Este tipo de autoamnistías resultan manifiestamente
inaceptables por razones políticas, jurídicas y morales.
En general, se ha tratado de casos llevados adelante a
espaldas de las víctimas, y en holocausto de pronunciamientos expresos de
Tribunales internacionales sobre el particular. Por ende, así concebida, la asimilación
entre amnistía e impunidad resulta tan correcta, como reprochables tales
iniciativas. Y esa reprochabilidad encuentra su fundamento en que esas
amnistías unilaterales no han nacido de la previa reconciliación entre
agresores y víctimas, y se han intentando concretar de espaldas a las
sociedades vulneradas por las prácticas genocidas.
Ahora bien, si las amnistías, en vez de provenir de un
ejercicio vertical y autoritario, implicaran una síntesis que diera testimonio
de los acuerdos sociales alcanzados a través de una reconciliación efectiva, en
la que las víctimas han sido escuchadas, y los perpetradores han pedido
disculpas, han reformulado su sistema de creencias violento y han demostrado un
sincero arrepentimiento respecto de sus crímenes, probablemente sean
merecedoras de una conclusión menos terminante.

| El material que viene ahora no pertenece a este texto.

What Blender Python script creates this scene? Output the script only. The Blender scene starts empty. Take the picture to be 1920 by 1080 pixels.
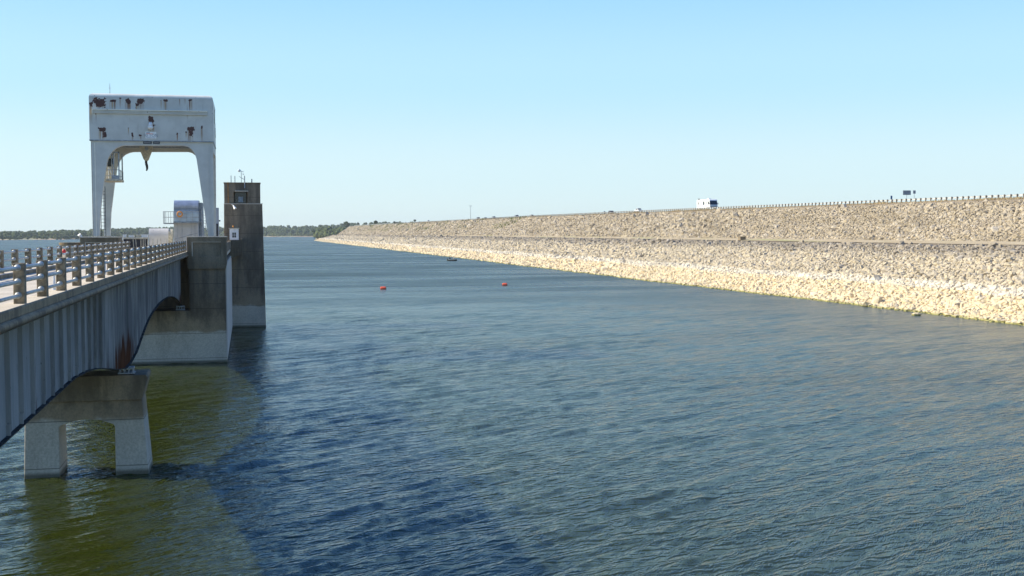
import bpy, bmesh, math, random
import numpy as np
from mathutils import Vector, Matrix
random.seed(7); RNG = np.random.default_rng(11)
S = bpy.context.scene; COL = S.collection
R = math.radians

# ------------------------------------------------------------------ camera
F = 2200.0                                   # focal length in photo pixels (1920 wide)
CAM = Vector((0, 0, 12.6))
YAW, PITCH, ROLL = R(12.75), math.atan(105.3/2200), R(-.15)
fw = Vector((math.sin(YAW)*math.cos(PITCH), math.cos(YAW)*math.cos(PITCH), -math.sin(PITCH)))
r0 = Vector((math.cos(YAW), -math.sin(YAW), 0)); u0 = r0.cross(fw)
rr = r0*math.cos(ROLL)+u0*math.sin(ROLL); uu = u0*math.cos(ROLL)-r0*math.sin(ROLL)
cd = bpy.data.cameras.new('camera'); cam = bpy.data.objects.new('camera', cd); COL.objects.link(cam)
cd.sensor_width = 36; cd.lens = 36*F/1920; cd.clip_start = .1; cd.clip_end = 30000
m = Matrix((rr, uu, -fw)).transposed().to_4x4(); m.translation = CAM; cam.matrix_world = m
S.camera = cam
def ray(px, py): return (fw + rr*((px-960)/F) + uu*((540-py)/F))
def onY(px, py, Y): d = ray(px, py); t = Y/d.y; return CAM+d*t
def onZ(px, py, z): d = ray(px, py); t = (z-CAM.z)/d.z; return CAM+d*t
def onX(px, py, X): d = ray(px, py); t = X/d.x; return CAM+d*t

# ------------------------------------------------------------------ light
sun_dir = Vector((-1, .27, .67)).normalized()
sd = bpy.data.lights.new('sun', 'SUN'); sd.energy = 5.0; sd.angle = R(.53); sd.color = (1, .92, .75)
so = bpy.data.objects.new('sun', sd); COL.objects.link(so)
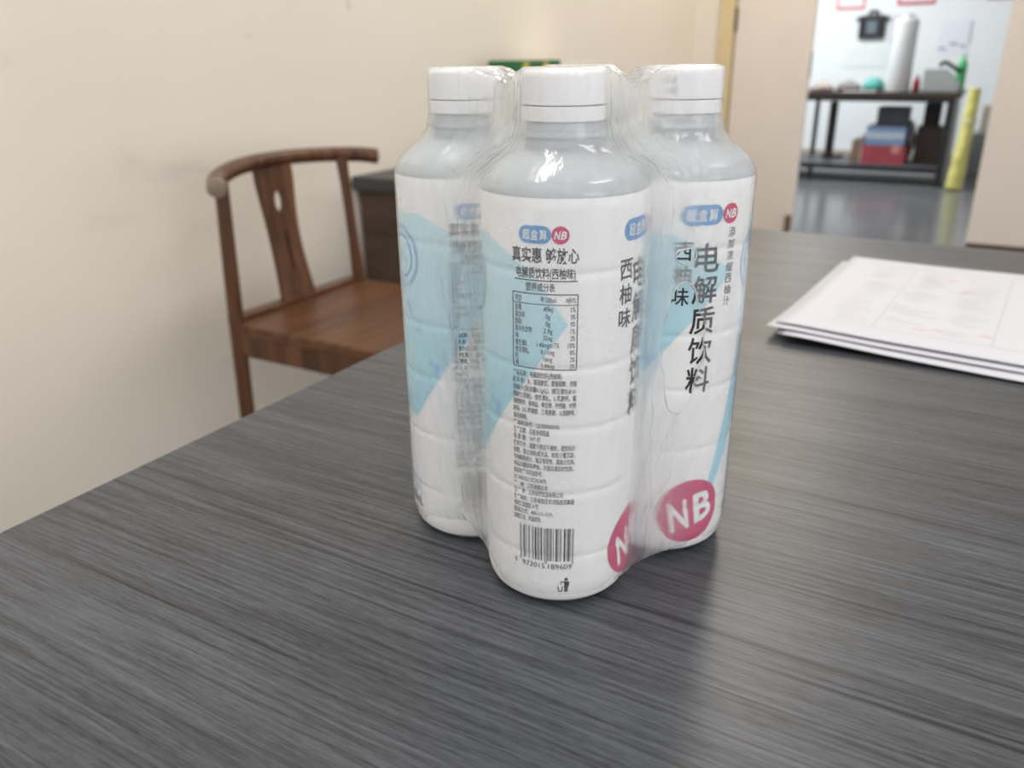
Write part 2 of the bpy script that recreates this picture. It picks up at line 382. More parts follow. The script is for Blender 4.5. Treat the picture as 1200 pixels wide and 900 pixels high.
# label sleeve: a fine grid whose vertex colours carry the flat print
def smooth(a, b, x):
    t = np.clip((x - a) / (b - a), 0, 1); return t * t * (3 - 2 * t)
NU, NV = 480, 330
zs = np.linspace(.0035, LABEL_TOP, NV)
ph = np.linspace(-180, 180, NU + 1)[:-1]
rr = np.array([body_r(z) for z in zs])
P, Z = np.meshgrid(ph, zs)
RRg = np.repeat(rr[:, None], NU, 1)
vx = RRg * np.sin(np.radians(P)); vy = -RRg * np.cos(np.radians(P))
verts = np.stack([vx, vy, Z], -1).reshape(-1, 3)
faces = []
for j in range(NV - 1):
    a = j * NU; b = a + NU
    for i in range(NU):
        k = (i + 1) % NU
        faces.append((a + i, a + k, b + k, b + i))
def label_print():
    def vn(sx, sz, seed):
        out = np.zeros(P.shape)
        ang = np.radians(P)
        X = np.cos(ang) * .033 * sx; Y = np.sin(ang) * .033 * sx; ZZ = Z * sz
        for j in range(NV):
            for i in range(0, NU):
                out[j, i] = noise.noise((X[j, i] + seed, Y[j, i], ZZ[j, i]))
        return out
    n1 = vn(260, 260, 3.1); n2 = vn(80, 60, 8.2)
    white = np.array([.90, .905, .91]); blue = np.array([.42, .71, .83]); blue_hi = np.array([.64, .83, .89]); deep = np.array([.14, .30, .62])
    A = np.ones(P.shape + (3,)) * white
    def blend(A, c, k): return A * (1 - k[..., None]) + c * k[..., None]
    # wave of pale blue left of the facts panel, its lower right side cut by a slope
    topz = .163 - .00022 * np.maximum(0, P + 62) - .0000085 * np.maximum(0, P + 40) ** 2 + .0012 * n2
    slope = .085 + (P + 51) * (.040 / 49)
    k1 = smooth(-.0006, .0006, topz - Z) * smooth(-.0005, .0005, Z - slope) * (P < 12) * (P > -106) * smooth(.061, .067, Z)
    # the face on the far side: blue left of a slope under the name, blue again to its right
    Q = np.where(P < 0, P + 360, P) - 183.0
    slope2 = .089 + (Q + 27) * (.046 / 68)
    topz2 = .158 - .00035 * np.maximum(0, Q - 0) + .0012 * n2
    k2 = smooth(-.0006, .0006, Z - slope2) * smooth(-.0006, .0012, topz2 - Z) * (Q > -70) * (Q < 48)
    edge3 = 47 + (Z - .045) * (25 / .055)
    k3 = smooth(-.6, .6, Q - edge3) * (Q < 77) * smooth(-.003, .003, Z - .031 - np.maximum(0, Q - 47) * .0011) * smooth(.0, .02, .145 - Z + .0006 * (Q - 60))
    for k in (k1, k2, k3):
        grad = smooth(.08, .165, Z)
        c = blue[None, None] * (1 - .75 * grad[..., None]) + blue_hi[None, None] * .75 * grad[..., None]
        A = A * (1 - k[..., None]) + c * k[..., None]
    # darker splashes of water running down into the slopes
    s1 = np.exp(-((Z - (.112 - (P + 75) * .00085)) / .0042) ** 2) * smooth(-.1, .35, n1) * k1 * (P > -110)
    s2 = np.exp(-((Z - (.103 - (Q + 22) * .0004)) / .005) ** 2) * smooth(-.1, .35, n1) * k2 * (Q < 10)
    s3 = np.exp(-((Z - (.095 - (Q - 70) * .0012)) / .007) ** 2) * smooth(-.2, .4, n1) * k3
    s4 = np.exp(-((Z - .026) / .005) ** 2 - ((P + 88) / 13) ** 2) * smooth(-.25, .3, n1)
    s5 = np.exp(-((P + 90) / 20) ** 2 - ((Z - .143) / .009) ** 2) * smooth(-.2, .3, n1 + .4 * n2) * .8
    for s in (s1, s2, s3, s4, s5): A = blend(A, deep, np.clip(s * .62, 0, .62))
    return A
art = label_print()
me = bpy.data.meshes.new('label'); me.from_pydata(verts.tolist(), [], faces); me.update()
ca = me.color_attributes.new('print', 'FLOAT_COLOR', 'POINT')
buf = np.ones((NU * NV, 4), np.float32); buf[:, :3] = art.reshape(-1, 3); ca.data.foreach_set('color', buf.ravel())
label = link('label', me, M_LABEL, BOT, True)

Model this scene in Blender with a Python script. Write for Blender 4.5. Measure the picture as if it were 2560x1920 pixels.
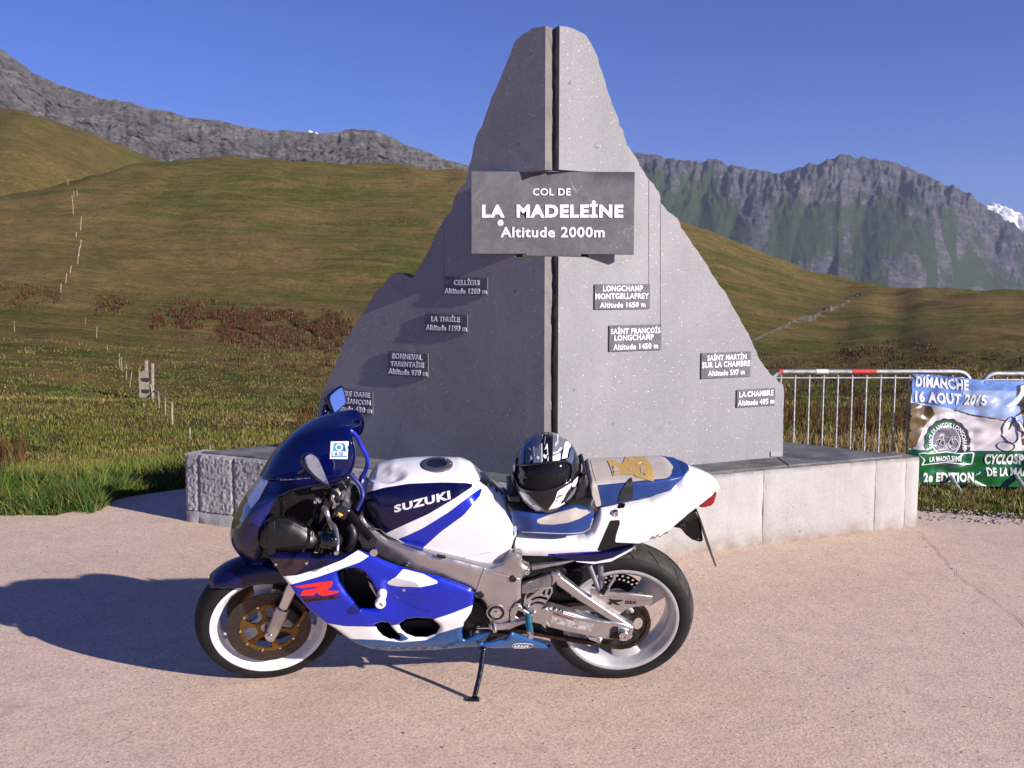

Sería posible, en estos casos, poner en crisis el
estereotipo de su regresividad, y resignificarlas en clave de poner fin a
graves y profundos conflictos, y recuperar la paz social y la armonía del
conjunto social escamoteadas por la tragedia. La experiencia sudafricana, con
sus más y su menos, constituye un dato objetivo de la realidad histórica que
merece, al menos, una nueva discusión alrededor de este tipo de soluciones.
Somos conscientes de que este tipo de problematizaciones
serán criticadas por su pretendido utopismo, pero reiteramos que nuestro rol
como intelectuales del campo popular, implica la obligación inexorable de
concebir e imaginar formas de convivencia menos violentas y sociedades futuras
más justas, equitativas, democráticas y armónicas. Esto supone pensar aquello
que nos ha sido escamoteado pensar, en palabras paradójicas de Heidegger.
Esos objetivos superadores en materia de convivencia humana
y administración de la conflictividad, está claro, no podrán convivir con la
violencia intrínseca, e irreversible, de los sistemas penales institucionales.